Берёза — самое белое, самое чистое в мире дерево — красит любой лес и веселит сердце своей белизной, крепкой зеленью, песнями радостных птиц (птицы радости живут на берёзах — иволга, пересмешник, зелёная пеночка).
Трепетная осина с её серебряным стволом и вечно шепчущимися листьями — тихая музыка леса, его разговор.
Строгая стройная сосна стволами-колоннами своими превращает лес в храм, в колонный зал (бор).
Пихта — ласковая ель. Прижмёшь ветку к лицу, — хвоя не колется, она мягкая. Стройна, как свеча. Зелень тёмная, ствол серебряный, как у осины. Узкая, пронзительная вершина.
Состояние отчаянное: только одно с великим трудом наладишь, укрепишь, расположишься работать — кррах! — другое треснуло и опять дом разваливается. А худшее, что нет уже сил бороться: душа омертвевает.
Мучился этим, сидя в лесу. Кругом — молодые пихты протянули свои ласковые руки, растопырили нежные светло-зелёные пальчики (молодые побеги).
Смотрю, одна пихточка (как сёстры в тёмно-зелёном платье) в красивых рыжих митенках: на концах веток перед светло-зелёными кончиками-пальцами — широкий (как завёрнутый рукав) ободок: сожжёная (побитая морозом?) мёртвая хвоя.
Значит, кончики отмерли. Смерть? Нет, опять ещё не смерть: смочил тёплый дождичек, осветило солнышко — и пошли новые побеги. Опять живёт дерево и радуется жизни.
Мне стало стыдно за себя, стыдно своего похоронного настроения.
И верно: опять легче стало, почувствовал, что ещё жить буду, жить — радоваться солнцу.
Вечная вражда между педагогами и писателями (художниками): педагоги учат видеть, и потом человек видит в живом и мёртвом только то, что его научили видеть, а писатели (художники) учат смотреть — открывают глаза на мир, приучают рассматривать его. А обыватель («ученик») только глазеет на мир, — не смотрит и не видит: обычного мы не замечаем — только глазеем на него.
Перед смертью, оглянувшись на всю свою жизнь, ясно видишь: всё то, ради чего стоило жить, отмечено радостью (родной дом, мать, любовь, дети, «открытия» и снова и снова — природа! — все радости!).
Лучшие лекаря — природа и любовь; лучшее лекарство — радость!
Лес — самосвет: осенью, когда ярко расцвеченная листва уже поредела — и вдруг ударит яркое солнце — и все листья наполнят лес многоцветной игрой отражений.
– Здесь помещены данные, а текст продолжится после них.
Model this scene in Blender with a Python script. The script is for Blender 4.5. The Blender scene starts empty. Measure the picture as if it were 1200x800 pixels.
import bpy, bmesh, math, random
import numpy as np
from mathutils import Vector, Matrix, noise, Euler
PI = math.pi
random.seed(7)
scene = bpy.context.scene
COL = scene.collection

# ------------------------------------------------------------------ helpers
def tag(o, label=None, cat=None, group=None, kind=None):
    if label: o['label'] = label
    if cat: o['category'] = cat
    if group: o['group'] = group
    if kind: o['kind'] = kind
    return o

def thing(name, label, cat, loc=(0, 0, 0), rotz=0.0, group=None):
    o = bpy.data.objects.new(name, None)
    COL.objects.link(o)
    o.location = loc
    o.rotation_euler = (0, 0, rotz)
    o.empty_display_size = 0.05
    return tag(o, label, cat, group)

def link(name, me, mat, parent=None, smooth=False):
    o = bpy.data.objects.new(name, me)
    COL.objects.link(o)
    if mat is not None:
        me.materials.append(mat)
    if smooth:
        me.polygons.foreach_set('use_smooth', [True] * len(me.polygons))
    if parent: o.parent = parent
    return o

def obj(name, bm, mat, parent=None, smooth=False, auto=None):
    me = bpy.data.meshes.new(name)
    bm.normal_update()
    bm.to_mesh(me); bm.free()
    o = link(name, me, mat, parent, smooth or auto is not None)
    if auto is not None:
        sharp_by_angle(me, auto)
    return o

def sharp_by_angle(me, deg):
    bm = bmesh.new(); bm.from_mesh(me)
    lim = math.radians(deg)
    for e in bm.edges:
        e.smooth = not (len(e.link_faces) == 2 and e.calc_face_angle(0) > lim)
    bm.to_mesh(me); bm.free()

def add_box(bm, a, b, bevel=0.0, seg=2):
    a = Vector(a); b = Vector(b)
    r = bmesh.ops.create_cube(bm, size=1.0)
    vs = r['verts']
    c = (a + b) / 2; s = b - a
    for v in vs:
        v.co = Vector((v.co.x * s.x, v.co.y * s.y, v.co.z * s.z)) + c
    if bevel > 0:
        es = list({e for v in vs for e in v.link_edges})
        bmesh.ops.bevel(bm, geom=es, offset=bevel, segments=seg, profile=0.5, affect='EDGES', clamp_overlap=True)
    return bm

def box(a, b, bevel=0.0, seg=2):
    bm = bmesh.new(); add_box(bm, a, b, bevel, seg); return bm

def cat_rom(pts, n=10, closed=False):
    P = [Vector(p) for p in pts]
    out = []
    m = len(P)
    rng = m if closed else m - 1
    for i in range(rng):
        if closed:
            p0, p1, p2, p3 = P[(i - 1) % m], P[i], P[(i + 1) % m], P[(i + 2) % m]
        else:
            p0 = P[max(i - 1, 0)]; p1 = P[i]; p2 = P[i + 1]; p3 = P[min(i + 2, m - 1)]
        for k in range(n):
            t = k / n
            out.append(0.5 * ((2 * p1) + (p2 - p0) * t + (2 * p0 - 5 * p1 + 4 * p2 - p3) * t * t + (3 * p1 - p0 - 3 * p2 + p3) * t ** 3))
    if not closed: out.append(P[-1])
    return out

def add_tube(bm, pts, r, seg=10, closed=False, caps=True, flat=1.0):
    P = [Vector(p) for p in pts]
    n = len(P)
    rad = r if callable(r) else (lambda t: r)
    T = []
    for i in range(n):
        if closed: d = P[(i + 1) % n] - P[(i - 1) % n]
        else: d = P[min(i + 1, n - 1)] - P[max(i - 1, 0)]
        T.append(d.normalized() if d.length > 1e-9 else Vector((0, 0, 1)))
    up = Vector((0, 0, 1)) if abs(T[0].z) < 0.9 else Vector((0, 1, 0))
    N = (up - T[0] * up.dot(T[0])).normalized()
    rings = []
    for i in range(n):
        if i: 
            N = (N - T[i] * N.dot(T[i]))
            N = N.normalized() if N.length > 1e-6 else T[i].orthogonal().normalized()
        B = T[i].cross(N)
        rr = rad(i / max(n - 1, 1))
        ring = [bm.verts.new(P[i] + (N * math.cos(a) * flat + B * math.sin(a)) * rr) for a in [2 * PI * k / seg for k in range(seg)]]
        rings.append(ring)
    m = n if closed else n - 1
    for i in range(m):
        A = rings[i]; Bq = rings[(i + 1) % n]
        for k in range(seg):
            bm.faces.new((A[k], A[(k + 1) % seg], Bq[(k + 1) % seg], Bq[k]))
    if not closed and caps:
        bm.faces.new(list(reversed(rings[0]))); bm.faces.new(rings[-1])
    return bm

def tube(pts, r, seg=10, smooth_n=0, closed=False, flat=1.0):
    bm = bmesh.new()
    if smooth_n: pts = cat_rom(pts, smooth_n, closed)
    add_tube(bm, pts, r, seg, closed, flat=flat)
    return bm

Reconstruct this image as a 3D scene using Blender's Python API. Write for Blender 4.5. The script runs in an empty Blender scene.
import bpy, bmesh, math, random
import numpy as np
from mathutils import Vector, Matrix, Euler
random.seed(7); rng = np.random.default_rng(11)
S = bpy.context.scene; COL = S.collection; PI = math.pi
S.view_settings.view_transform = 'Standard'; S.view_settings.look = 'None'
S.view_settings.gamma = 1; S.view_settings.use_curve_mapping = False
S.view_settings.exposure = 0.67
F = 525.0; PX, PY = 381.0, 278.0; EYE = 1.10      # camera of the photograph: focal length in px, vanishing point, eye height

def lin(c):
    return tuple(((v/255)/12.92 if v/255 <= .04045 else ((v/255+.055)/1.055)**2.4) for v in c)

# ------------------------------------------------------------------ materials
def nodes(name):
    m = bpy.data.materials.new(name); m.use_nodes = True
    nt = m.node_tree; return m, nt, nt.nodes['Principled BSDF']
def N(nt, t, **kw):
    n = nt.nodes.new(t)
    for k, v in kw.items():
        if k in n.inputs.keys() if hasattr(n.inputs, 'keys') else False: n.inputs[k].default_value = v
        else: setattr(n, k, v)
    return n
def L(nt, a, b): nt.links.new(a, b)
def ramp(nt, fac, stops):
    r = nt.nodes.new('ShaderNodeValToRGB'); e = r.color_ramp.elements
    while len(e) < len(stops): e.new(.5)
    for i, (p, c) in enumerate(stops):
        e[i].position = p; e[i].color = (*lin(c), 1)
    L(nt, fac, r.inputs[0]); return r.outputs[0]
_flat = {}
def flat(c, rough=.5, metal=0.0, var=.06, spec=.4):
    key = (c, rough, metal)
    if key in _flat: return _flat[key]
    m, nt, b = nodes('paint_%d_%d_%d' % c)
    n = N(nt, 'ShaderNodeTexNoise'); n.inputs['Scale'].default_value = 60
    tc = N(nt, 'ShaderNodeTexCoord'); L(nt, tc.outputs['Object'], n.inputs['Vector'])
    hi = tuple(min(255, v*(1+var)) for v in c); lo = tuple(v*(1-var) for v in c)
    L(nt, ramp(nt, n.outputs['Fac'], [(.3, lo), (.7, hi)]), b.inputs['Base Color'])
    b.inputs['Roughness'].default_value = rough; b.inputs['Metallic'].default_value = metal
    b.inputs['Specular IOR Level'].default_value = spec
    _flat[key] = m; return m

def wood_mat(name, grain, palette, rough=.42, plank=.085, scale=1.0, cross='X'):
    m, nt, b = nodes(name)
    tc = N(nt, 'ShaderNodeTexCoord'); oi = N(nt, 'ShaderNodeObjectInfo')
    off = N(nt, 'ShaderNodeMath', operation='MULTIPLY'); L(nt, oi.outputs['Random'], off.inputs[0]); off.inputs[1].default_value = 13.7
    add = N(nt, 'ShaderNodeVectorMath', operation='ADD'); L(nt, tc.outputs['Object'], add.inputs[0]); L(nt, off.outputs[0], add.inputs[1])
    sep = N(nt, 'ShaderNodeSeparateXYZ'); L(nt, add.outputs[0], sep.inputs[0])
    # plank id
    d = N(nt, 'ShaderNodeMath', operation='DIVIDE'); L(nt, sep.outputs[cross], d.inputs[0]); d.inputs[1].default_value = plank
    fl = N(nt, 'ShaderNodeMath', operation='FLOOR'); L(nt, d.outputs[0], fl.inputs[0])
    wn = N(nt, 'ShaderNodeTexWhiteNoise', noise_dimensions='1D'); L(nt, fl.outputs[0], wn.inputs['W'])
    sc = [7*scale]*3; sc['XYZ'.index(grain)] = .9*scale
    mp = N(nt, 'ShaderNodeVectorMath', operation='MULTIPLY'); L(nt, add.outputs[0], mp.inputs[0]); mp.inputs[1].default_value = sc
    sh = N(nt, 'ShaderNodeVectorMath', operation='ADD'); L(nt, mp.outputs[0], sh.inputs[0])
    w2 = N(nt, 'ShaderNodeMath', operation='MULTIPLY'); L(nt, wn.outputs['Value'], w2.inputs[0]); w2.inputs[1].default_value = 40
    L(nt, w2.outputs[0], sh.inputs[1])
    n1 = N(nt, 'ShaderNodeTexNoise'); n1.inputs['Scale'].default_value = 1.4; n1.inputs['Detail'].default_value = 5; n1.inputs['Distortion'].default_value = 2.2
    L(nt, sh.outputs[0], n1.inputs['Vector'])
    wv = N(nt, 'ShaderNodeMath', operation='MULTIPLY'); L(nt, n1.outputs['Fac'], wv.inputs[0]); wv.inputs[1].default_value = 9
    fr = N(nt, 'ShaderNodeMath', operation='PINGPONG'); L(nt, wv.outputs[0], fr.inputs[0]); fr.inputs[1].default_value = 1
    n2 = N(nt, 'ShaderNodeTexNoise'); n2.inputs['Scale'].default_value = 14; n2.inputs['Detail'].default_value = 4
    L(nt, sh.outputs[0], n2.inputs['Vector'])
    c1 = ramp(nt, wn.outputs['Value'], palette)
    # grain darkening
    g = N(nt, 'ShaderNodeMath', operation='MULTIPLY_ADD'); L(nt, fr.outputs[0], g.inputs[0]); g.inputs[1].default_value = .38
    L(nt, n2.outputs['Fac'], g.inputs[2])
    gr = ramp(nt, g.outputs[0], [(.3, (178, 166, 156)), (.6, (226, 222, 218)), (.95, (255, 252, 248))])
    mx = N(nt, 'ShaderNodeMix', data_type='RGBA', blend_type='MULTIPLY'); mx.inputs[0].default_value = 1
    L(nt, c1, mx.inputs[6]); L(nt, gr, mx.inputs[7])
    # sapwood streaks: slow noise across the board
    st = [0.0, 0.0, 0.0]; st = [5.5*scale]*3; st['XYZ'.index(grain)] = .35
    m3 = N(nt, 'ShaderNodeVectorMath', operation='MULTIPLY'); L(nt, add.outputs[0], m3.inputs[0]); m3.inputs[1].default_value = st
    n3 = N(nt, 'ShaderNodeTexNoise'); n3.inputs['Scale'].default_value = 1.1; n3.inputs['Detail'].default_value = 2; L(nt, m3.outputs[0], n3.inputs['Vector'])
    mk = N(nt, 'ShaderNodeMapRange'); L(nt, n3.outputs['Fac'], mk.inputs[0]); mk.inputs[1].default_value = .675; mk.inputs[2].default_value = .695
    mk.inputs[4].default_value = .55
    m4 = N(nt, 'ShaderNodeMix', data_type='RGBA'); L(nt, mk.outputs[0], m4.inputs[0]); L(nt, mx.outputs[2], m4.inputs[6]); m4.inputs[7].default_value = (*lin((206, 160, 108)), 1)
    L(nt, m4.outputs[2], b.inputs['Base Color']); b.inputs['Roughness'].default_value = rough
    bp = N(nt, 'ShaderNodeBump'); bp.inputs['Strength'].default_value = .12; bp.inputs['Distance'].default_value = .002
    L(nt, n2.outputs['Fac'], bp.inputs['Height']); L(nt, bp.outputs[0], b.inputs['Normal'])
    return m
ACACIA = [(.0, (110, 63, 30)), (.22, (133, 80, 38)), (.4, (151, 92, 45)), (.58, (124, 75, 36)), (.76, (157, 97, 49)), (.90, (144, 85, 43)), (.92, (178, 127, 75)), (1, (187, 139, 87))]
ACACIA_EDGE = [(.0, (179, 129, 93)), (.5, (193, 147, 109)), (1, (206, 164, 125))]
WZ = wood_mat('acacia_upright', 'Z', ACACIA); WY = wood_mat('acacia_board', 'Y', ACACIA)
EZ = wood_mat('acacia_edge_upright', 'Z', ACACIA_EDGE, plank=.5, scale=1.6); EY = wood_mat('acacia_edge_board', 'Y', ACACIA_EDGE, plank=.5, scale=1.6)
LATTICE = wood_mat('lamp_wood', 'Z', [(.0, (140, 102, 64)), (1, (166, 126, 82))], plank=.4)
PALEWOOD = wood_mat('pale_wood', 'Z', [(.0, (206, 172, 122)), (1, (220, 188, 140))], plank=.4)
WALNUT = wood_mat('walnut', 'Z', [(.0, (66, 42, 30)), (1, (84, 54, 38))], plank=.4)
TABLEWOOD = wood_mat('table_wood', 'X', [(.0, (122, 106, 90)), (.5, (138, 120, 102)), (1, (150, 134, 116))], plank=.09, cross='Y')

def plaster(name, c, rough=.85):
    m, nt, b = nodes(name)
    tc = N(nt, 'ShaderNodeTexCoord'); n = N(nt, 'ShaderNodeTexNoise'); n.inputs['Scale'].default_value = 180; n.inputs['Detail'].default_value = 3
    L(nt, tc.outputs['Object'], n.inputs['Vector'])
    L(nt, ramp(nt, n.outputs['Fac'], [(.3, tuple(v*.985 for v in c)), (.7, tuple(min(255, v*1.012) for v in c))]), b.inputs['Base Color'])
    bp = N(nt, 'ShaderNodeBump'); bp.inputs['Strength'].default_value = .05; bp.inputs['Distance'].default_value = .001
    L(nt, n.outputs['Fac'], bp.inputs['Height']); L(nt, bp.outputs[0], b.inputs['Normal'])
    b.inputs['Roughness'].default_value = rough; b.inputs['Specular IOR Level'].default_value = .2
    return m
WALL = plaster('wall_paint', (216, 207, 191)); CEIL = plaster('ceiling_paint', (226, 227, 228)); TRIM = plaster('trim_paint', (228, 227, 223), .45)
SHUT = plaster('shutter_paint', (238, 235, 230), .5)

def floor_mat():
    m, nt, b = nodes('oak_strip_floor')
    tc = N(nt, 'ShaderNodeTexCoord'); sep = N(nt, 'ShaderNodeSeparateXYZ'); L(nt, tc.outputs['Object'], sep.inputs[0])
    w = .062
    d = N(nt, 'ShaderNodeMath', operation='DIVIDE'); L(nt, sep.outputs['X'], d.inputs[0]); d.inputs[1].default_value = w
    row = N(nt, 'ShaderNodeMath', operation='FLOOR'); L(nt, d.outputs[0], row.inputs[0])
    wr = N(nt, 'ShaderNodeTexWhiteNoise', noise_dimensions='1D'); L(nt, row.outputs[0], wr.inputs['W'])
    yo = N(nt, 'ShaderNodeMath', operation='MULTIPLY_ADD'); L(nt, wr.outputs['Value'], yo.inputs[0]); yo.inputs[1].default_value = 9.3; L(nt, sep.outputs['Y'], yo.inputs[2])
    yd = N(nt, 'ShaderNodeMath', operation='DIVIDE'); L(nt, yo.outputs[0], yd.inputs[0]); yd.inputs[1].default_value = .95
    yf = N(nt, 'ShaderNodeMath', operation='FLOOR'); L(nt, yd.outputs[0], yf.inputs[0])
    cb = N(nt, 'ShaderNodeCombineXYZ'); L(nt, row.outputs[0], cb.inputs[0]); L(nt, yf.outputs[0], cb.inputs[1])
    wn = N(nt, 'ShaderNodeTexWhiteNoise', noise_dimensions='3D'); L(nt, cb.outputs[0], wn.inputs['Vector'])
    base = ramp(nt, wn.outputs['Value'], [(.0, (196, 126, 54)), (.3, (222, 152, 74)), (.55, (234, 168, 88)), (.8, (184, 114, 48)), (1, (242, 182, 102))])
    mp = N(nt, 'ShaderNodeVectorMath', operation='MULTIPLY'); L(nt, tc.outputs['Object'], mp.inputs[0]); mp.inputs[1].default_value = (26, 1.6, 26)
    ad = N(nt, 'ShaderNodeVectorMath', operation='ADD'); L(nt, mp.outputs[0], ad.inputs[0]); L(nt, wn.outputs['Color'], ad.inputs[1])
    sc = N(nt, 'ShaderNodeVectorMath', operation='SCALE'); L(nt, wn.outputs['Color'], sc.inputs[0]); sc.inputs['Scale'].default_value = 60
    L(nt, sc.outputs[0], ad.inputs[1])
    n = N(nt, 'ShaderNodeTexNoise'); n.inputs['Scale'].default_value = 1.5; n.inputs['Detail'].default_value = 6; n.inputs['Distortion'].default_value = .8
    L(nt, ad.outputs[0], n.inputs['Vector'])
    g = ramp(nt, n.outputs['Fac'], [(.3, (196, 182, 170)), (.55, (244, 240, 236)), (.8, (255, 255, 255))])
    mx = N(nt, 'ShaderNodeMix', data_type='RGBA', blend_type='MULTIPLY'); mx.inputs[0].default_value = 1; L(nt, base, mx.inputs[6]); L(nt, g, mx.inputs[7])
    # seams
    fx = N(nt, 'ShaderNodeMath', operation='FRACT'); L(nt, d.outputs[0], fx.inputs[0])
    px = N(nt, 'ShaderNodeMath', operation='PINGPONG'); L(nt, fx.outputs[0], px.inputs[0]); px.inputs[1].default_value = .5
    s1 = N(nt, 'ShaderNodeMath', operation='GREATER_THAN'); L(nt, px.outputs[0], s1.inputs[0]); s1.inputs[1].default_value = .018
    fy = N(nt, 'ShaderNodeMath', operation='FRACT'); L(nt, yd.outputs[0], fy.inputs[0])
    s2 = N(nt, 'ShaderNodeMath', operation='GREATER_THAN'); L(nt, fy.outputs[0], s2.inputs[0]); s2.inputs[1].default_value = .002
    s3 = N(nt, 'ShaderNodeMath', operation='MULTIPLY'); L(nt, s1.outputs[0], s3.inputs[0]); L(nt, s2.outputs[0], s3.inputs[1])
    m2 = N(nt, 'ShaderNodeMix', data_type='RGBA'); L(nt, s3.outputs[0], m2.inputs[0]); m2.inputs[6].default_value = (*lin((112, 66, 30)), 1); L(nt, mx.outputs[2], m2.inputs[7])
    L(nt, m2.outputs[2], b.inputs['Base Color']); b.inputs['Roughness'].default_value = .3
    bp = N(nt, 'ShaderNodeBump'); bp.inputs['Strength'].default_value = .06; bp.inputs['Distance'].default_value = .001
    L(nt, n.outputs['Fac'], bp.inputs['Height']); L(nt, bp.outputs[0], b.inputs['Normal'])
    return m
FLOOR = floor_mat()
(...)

…Во мне живёт некая жизнерадостная сила. Вижу всё, что у меня было и есть хорошего, светлого в жизни (любовь, любимая работа — «творчество», маленькие открытия, наслаждения природой и собственным телом и умом), — всё хорошее от этой силы. Благословенна она и во мне и в других — в людях, зверях, птицах, цветах и деревьях, в земле и воде. Радует она в других так же, как в себе. Знаю: умру, а она останется. И не всё ли равно — во мне ли, в детях моих и не моих, — в тех, кто появится на свет после меня. Обитавшая во мне жизнерадостность будет жить в них. И это чудесно.
Он был поэт и не мог говорить неправды. Только факты, им передаваемые, всегда были остраннены и истина — всегда немного преувеличена.
Митрополит в метрополитене.
Паучки бокоскоки.
Прекрасное без прикрас.
Совершенно летний день — совершеннолетний.